Tocqueville a été le témoin malheureux du coup d’État de Napoléon III qu’il avait tenté d’empêcher, découvrant ainsi la quasi-impossibilité de rationaliser la politique qui accorde, souvent, la primauté aux histrions sanguinaires et non aux tenants d’une conception éthique du politique. Pire, l’étau médiatique se resserre sur la raison et la création paradoxalement, la multiplicité des choix qui s’offrent au citoyen médiatique limite sa liberté : il est si simple de « s’enchaîner » à un canal spécifique « branché » sports, sexe, polars… Éternel retour désespérant : ce qui devait être une ouverture devient claustration et limitation.
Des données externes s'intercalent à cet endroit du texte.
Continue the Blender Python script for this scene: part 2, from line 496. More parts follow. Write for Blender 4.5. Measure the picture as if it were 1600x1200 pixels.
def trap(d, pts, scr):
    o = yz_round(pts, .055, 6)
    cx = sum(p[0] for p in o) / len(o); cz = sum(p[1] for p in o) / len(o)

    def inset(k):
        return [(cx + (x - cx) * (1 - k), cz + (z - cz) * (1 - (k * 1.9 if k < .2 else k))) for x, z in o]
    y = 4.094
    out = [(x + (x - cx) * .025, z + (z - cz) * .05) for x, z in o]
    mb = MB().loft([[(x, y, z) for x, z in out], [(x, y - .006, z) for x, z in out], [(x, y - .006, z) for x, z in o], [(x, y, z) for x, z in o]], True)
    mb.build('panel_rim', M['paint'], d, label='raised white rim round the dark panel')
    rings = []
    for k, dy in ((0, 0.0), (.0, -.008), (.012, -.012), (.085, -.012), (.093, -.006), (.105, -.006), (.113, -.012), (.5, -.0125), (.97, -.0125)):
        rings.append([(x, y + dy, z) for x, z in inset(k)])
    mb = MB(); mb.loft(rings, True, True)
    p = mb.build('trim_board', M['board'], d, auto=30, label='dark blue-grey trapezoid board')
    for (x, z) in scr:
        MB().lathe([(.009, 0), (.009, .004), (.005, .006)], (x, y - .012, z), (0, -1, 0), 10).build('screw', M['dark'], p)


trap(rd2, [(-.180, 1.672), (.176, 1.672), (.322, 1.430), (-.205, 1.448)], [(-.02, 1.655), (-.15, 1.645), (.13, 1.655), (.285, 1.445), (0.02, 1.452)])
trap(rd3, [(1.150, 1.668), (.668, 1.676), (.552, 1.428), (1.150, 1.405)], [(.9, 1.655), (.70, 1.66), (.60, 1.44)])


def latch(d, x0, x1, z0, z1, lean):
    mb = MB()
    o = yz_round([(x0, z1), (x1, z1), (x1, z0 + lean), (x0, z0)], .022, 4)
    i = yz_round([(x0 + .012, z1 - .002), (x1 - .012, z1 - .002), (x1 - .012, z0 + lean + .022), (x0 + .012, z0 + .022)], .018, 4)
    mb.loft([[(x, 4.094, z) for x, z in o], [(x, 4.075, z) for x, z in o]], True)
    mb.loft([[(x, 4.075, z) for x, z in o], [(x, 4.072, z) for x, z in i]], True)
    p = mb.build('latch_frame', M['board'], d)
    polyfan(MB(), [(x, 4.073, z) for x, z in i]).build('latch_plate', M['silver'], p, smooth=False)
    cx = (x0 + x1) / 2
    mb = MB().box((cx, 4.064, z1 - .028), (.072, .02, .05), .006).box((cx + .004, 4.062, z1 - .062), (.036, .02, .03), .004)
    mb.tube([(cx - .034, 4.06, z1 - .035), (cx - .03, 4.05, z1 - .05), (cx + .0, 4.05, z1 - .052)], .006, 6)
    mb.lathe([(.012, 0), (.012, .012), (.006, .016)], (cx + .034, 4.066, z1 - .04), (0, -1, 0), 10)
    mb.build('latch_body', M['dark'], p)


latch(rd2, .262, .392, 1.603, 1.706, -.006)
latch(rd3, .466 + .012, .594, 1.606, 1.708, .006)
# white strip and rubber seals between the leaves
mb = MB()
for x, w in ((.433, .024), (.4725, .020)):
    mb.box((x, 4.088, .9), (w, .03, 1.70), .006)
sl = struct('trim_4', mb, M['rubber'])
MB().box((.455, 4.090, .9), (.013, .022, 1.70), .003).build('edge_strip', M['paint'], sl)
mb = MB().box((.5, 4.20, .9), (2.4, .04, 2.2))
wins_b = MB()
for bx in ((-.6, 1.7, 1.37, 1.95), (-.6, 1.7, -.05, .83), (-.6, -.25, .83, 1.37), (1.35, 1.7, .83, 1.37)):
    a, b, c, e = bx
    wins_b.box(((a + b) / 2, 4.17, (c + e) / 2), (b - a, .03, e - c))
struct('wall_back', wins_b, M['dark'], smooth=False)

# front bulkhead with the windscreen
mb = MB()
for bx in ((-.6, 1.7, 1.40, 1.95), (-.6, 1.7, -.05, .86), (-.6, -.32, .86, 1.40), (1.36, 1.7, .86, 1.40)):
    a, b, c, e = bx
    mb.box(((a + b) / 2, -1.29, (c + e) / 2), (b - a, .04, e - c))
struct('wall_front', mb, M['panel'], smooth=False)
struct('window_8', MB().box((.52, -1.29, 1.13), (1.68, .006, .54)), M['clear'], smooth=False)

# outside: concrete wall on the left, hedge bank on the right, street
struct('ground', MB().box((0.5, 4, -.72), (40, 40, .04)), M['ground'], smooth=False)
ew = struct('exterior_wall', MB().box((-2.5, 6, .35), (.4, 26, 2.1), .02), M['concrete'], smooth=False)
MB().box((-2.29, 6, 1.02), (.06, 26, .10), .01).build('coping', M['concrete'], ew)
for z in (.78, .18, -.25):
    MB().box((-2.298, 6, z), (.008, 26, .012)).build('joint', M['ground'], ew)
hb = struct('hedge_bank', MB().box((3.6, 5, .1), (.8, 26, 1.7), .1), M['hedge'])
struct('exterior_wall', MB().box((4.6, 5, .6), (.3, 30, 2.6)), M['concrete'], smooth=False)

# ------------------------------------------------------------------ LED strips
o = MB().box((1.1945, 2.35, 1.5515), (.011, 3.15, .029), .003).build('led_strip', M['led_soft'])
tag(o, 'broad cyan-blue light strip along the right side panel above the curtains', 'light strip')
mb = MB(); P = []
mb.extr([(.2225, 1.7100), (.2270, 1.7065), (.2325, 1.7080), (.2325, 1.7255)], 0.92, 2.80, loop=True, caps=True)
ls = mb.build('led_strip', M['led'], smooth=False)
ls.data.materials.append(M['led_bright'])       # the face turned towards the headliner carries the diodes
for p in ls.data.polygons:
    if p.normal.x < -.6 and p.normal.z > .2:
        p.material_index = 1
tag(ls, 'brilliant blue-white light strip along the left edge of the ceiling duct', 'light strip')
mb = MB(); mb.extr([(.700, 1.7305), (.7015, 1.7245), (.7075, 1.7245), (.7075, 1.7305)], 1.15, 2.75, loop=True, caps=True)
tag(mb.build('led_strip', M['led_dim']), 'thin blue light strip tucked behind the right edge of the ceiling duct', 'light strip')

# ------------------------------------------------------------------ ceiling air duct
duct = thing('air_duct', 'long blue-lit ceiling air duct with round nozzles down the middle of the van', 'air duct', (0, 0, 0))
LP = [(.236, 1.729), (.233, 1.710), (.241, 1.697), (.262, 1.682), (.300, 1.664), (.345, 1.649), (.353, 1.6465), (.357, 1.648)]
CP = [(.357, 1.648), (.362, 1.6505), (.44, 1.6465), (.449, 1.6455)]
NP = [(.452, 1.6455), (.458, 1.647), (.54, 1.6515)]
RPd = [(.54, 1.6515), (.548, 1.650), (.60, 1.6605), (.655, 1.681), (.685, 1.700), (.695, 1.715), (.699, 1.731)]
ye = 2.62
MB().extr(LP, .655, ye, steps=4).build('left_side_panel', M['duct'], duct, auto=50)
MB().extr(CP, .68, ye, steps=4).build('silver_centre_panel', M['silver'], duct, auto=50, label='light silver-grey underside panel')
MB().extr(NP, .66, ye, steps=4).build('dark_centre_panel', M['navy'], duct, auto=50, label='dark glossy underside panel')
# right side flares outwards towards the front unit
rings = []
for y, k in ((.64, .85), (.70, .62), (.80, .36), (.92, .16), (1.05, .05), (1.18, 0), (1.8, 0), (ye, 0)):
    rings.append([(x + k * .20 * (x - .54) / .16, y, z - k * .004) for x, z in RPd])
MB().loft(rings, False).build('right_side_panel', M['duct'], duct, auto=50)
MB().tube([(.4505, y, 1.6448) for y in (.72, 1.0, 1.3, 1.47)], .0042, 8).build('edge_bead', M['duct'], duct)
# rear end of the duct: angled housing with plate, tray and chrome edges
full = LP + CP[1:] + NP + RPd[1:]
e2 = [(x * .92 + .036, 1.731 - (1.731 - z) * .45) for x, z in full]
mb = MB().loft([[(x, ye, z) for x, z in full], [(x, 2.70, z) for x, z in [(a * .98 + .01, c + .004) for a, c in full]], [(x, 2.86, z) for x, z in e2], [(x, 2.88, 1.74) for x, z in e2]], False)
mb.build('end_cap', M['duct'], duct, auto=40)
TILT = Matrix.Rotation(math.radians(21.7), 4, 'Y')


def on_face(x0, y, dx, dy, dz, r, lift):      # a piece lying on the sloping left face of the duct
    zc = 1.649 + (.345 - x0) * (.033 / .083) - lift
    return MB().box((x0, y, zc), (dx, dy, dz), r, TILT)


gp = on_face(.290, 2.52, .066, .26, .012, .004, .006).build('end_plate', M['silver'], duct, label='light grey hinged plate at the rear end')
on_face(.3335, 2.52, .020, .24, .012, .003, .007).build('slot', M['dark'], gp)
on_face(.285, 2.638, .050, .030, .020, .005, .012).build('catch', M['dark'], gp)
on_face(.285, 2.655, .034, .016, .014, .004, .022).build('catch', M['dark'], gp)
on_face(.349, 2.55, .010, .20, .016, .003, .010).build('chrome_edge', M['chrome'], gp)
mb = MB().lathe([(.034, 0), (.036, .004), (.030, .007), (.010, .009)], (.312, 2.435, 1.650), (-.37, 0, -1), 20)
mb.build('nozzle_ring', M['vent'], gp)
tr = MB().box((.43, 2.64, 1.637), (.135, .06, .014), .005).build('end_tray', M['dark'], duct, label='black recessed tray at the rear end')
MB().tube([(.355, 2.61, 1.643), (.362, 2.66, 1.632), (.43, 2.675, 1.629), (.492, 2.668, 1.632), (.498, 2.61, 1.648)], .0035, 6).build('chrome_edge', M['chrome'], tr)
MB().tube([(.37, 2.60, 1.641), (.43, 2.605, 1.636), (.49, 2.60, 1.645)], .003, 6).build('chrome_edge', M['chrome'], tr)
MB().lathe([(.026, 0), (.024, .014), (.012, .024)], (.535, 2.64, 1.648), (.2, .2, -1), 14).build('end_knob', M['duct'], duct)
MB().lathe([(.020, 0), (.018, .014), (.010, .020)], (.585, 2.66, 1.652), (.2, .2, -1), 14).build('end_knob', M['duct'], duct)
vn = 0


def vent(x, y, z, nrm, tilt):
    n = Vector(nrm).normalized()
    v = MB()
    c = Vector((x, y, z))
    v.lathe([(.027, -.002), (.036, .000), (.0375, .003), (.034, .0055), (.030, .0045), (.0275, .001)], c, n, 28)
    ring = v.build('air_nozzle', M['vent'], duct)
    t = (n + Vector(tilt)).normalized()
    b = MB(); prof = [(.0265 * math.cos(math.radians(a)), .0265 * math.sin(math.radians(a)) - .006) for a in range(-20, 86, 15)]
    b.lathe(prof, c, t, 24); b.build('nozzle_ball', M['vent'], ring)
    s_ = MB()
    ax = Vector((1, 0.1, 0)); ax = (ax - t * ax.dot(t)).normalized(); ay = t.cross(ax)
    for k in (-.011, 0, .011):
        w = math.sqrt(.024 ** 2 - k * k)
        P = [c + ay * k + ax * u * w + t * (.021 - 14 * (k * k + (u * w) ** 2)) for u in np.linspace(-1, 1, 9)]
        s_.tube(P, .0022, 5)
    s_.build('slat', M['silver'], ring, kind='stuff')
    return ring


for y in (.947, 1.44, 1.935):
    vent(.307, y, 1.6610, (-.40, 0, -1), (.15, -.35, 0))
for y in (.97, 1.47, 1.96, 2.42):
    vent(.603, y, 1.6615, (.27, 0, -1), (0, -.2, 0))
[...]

Cependant, et ce serait le point positif, les médias sont perçus comme peu fiables, voire comme la nouvelle machine à décérébrer du Père Ubu.

Il reste peut-être, malgré tout, une véritable raison d’espérer : un facteur absolument nouveau crée, aujourd’hui, comme l’imprimerie à la Renaissance, une rupture épistémologique. Internet est, comme la langue d’Ésope, la pire et la meilleure des choses. Cet outil va jouer un rôle déterminant dans les combats majeurs des années à venir de lui on peut tout craindre, mais peut-être beaucoup attendre, sans pouvoir prédire l’issue du combat. Internet donne aux citoyens un pouvoir considérable et leur permet, s’ils en ont la volonté, de (re)devenir actifs et responsables. Tel est l’enjeu de la démocratie réelle qui mérite mieux que d’être abandonnée aux médias ou aux « élites » autoproclamées.

  1. Rousseau Du Contrat social, L. 1.
  2. L’Ancien Régime et la Révolution, L. I, ch. 3.
  3. Sous le même titre : De la Démocratie en Amérique, Tocqueville a rédigé deux livres différents et complémentaires.
  4. Seconde Démocratie, IIIe partie, ch. XXI.
  5. Bourdieu : Sur la télévision, Liber, 1996.